Data section:

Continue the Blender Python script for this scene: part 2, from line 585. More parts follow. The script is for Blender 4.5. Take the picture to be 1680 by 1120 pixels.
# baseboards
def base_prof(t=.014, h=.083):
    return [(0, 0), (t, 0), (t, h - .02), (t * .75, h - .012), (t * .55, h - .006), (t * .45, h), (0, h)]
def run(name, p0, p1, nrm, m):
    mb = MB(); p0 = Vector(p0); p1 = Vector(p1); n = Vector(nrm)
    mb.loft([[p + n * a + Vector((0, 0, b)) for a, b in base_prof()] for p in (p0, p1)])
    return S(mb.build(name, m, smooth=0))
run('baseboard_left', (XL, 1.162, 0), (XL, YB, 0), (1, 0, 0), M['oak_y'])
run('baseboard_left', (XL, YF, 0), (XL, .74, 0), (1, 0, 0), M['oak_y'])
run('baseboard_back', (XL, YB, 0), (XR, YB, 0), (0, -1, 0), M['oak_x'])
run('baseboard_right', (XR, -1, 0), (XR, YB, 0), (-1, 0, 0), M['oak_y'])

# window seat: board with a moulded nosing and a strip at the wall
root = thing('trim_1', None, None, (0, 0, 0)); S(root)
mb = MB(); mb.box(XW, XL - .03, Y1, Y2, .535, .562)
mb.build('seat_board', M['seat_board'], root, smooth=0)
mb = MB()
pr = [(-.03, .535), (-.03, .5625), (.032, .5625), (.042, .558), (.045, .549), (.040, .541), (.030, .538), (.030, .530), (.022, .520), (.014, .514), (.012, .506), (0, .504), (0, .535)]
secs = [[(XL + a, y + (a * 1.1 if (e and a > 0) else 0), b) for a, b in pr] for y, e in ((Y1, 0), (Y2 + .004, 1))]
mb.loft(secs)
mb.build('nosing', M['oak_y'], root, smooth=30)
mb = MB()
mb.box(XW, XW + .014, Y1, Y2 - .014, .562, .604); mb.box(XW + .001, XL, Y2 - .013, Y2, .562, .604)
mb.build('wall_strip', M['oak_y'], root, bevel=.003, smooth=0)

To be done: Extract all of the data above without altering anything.

Response to this exercise:
Continue the Blender Python script for this scene: part 2, from line 585. More parts follow. The script is for Blender 4.5. Take the picture to be 1680 by 1120 pixels.
# baseboards
def base_prof(t=.014, h=.083):
    return [(0, 0), (t, 0), (t, h - .02), (t * .75, h - .012), (t * .55, h - .006), (t * .45, h), (0, h)]
def run(name, p0, p1, nrm, m):
    mb = MB(); p0 = Vector(p0); p1 = Vector(p1); n = Vector(nrm)
    mb.loft([[p + n * a + Vector((0, 0, b)) for a, b in base_prof()] for p in (p0, p1)])
    return S(mb.build(name, m, smooth=0))
run('baseboard_left', (XL, 1.162, 0), (XL, YB, 0), (1, 0, 0), M['oak_y'])
run('baseboard_left', (XL, YF, 0), (XL, .74, 0), (1, 0, 0), M['oak_y'])
run('baseboard_back', (XL, YB, 0), (XR, YB, 0), (0, -1, 0), M['oak_x'])
run('baseboard_right', (XR, -1, 0), (XR, YB, 0), (-1, 0, 0), M['oak_y'])

# window seat: board with a moulded nosing and a strip at the wall
root = thing('trim_1', None, None, (0, 0, 0)); S(root)
mb = MB(); mb.box(XW, XL - .03, Y1, Y2, .535, .562)
mb.build('seat_board', M['seat_board'], root, smooth=0)
mb = MB()
pr = [(-.03, .535), (-.03, .5625), (.032, .5625), (.042, .558), (.045, .549), (.040, .541), (.030, .538), (.030, .530), (.022, .520), (.014, .514), (.012, .506), (0, .504), (0, .535)]
secs = [[(XL + a, y + (a * 1.1 if (e and a > 0) else 0), b) for a, b in pr] for y, e in ((Y1, 0), (Y2 + .004, 1))]
mb.loft(secs)
mb.build('nosing', M['oak_y'], root, smooth=30)
mb = MB()
mb.box(XW, XW + .014, Y1, Y2 - .014, .562, .604); mb.box(XW + .001, XL, Y2 - .013, Y2, .562, .604)
mb.build('wall_strip', M['oak_y'], root, bevel=.003, smooth=0)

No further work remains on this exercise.